元々薬剤師で、薬に詳しかった。80超えても新しい薬の手引きを買っては新薬を学んでいる本当に真面目なじいちゃんでした。
特に覚えているのは言葉遣いに厳しいこと。すごいという言葉に過敏に反応していました。
「すごい綺麗じゃなか、すごく綺麗。」
形容詞の活用に厳しくて何度もテレビに向かって若いタレントに注意していました。結構本気で怒っていました。

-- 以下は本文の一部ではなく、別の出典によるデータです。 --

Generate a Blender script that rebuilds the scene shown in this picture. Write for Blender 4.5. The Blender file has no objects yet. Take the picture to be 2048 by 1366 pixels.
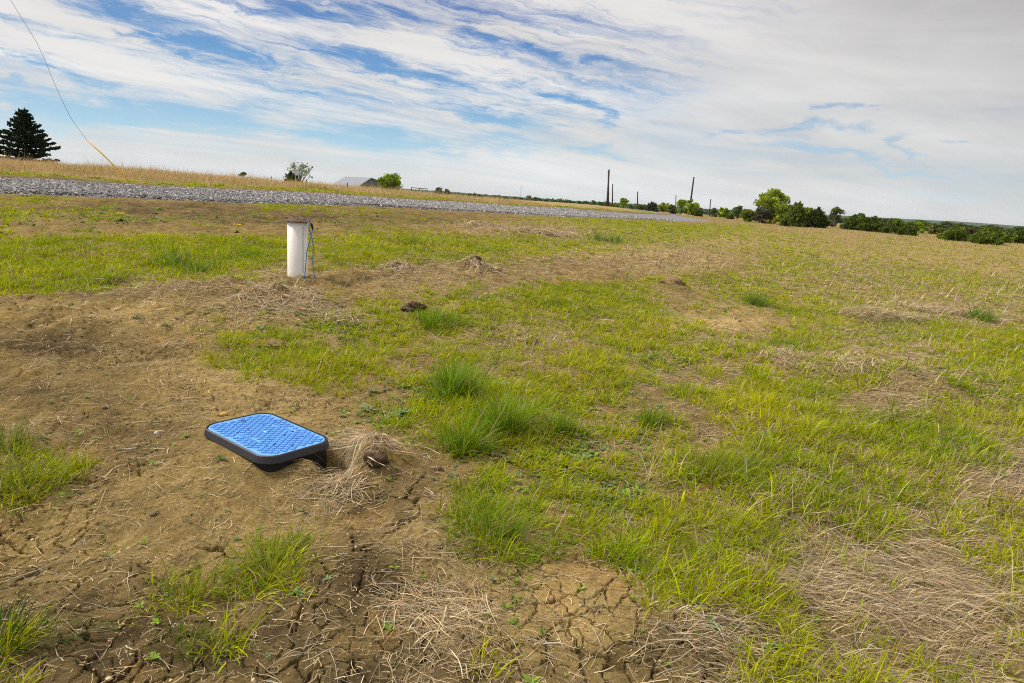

そんなじいちゃんが、得意げにフランス語ば教えてやるけんとおしえてもらったのが、“饅頭はオストゥアンデル、蛇口はヒネルトゥジャァ”。フランス語なんておしゃれな言葉教えてもらって、僕はルンルンです。じいちゃんすげぇ、フランス語もできるったい。と。お母さんにそれを得意げに話すと爆笑されました。あんたはじいちゃんにからかわれとると。
オストゥアンデルは押すと餡出る。
ヒネルトゥジャァは捻るとジャー!
だったのです。わざわざフランス語っぽい発音にして教えられた。やられた。振り返ると、じいちゃんはほくそ笑んでいました。人間がほくそ笑む瞬間を初めて見たのはあれだった気がします。網膜に今でも焼き付いています。
あともう一つ。じいちゃんの好物のはなし。それはファンタグレープ。明治生まれのじいちゃんの好物はファンタグレープです。そう。あのしゅわしゅわの。
本当に大好きで事あるごとに飲んでいました。ファンキーだなーと思っていました。呼吸器系の病気になって、酸素吸入器を持ち歩くようになって、炭酸は控えろと言われるのにこっそり飲んでいました。
ある日、じいちゃんと二人でお留守番していると、今にじいちゃんがやってきて、小銭を渡してきました。150円。ニヤリと笑うと、
「そいで、ファンタグレープば買うて来てくれんね。バス停の自動販売機にあるけんが。お釣りはお前にやる。」
ちょうどあの頃缶ジュースが値上がりして一つ120円に上がった頃だったので、30円で買収されました。それから何度かそういうことがありました。お医者さんに止められても飲みたいと言っていました。飲むとニヤリと笑うのです。美味しかったんだと思います。
じいちゃんのお葬式の日。祭壇にはたくさんのファンタグレープが並んでいました。ファンタグレープ好きは一族はもちろん、他へも知れ渡っていたよう。よく考えたら近くの商店のおばちゃんも知っていたっけ。ちなみに、死に水もファンタグレープでした。その時は悲しかったけれど、後でその話を聞いて笑いました。じいちゃんのことなので、たぶん美味しくてニヤリと笑っていたことでしょう。